Blume's Back! Soupy Saturdays with the Pain and the Great One by Judy Blume

Welcome back, Judy Blume! After a five-year hiatus from children's books, Blume's new sequel to her 1985 hit The Pain and the Great One takes the rival siblings from the picture book to a early chapter format, all decked out with the unique illustrations of the venerable James Stevenson, whose sketchy, squiggly, characters seem always to be in motion.

Main characters Jake, now aged six, and Abigail, now eight, are a bit older, but both are still convinced that their parents love the other best. Jake, named "The Pain" by his slightly supercilious sister, and Abbie, sarcastically nicknamed "The Great One," by pesty younger brother Jake, battle over minor matters as all siblings do. Each, however, learns a lot from the other, and in the way of brothers and sisters everywhere, each adds a lot to family life.

The seven chapters are split between first-person narrations by Jake and Abigail. Jake deals with his newly-acquired phobia of Mr.

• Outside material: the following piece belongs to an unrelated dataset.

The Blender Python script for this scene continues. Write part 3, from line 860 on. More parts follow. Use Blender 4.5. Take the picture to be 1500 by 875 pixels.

Soupy, the barber, which his sister finally figures out is caused by a fear that Mr. Soupy will accidentally cut off an ear or two while trimming his hair. Abigail, on the other hand, can't summon up the courage to ride her spiffy blue bike, not because she's afraid of riding, but, as she puts it, "she's afraid of falling." Abbie has to come up with some fancy "pretending" to keep her friends from finding out she can't ride. At last, spurred by the galling fact that Jake rides a two-wheeler like a pro, Abigail fearfully allows her Uncle Mitch to dress her from head to toe in protective garb and finally faces her fear of falling. Despite Jake's jeers of " Weirdo on Wheels," Abigail learns to ride.

Jake and Abigail quarrel over who is best at babysitting their baby cousin, and both are disappointed to find out that what their family is babysitting is actually their aunt's smelly old dog Olive. When Jake can't get Olive into the bathtub, he decides on a shower and a shampoo to shake the stink. The shampoo part goes fine, but when Jake turns on the shower, Olive bolts and Jake gets soaked. Abigail intervenes to get the final rinse job done.

Despite their mutual assistance pact, Jake and Abigail are still a bit jealous over which one of them their parents--and their cat, Fluzzy--loves the best, but their sibling skirmishes are the stuff of normal family life and they can't help occasionally learning from each other. Blume is still the master of telling it like it is when it comes to the problems of childhood, but despite their problems, the Pain and the Great One are doing just fine! In Soupy Saturdays with the Pain and the Great One, Blume gives Jake and Abigail equal time, but their cat Fluzzy actually gets the last word!

More hilarious tales of sibling rivalry by Judy Blume have recently been reissued in brand-new, dressed-up paperback editions for slightly older readers. Her series about Peter Hatcher, his little brother Farley Drexel Hatcher (a.k.a. Fudge), and his friend Sheila Tubman include Tales of a Fourth Grade Nothing, Superfudge, Otherwise Known as Sheila the Great,Fudge-A-Mania and Double Fudge.

Two of Blume's noted books for middle school readers (originally titled Just As Long As We're Together and Here's to You, Rachel Robinson) have been republished in one volume under the title BFF*(Best Friends Forever). These and the new editions of her other popular classics should ensure that Judy Blume's books will continue to be read by lucky kids--forever!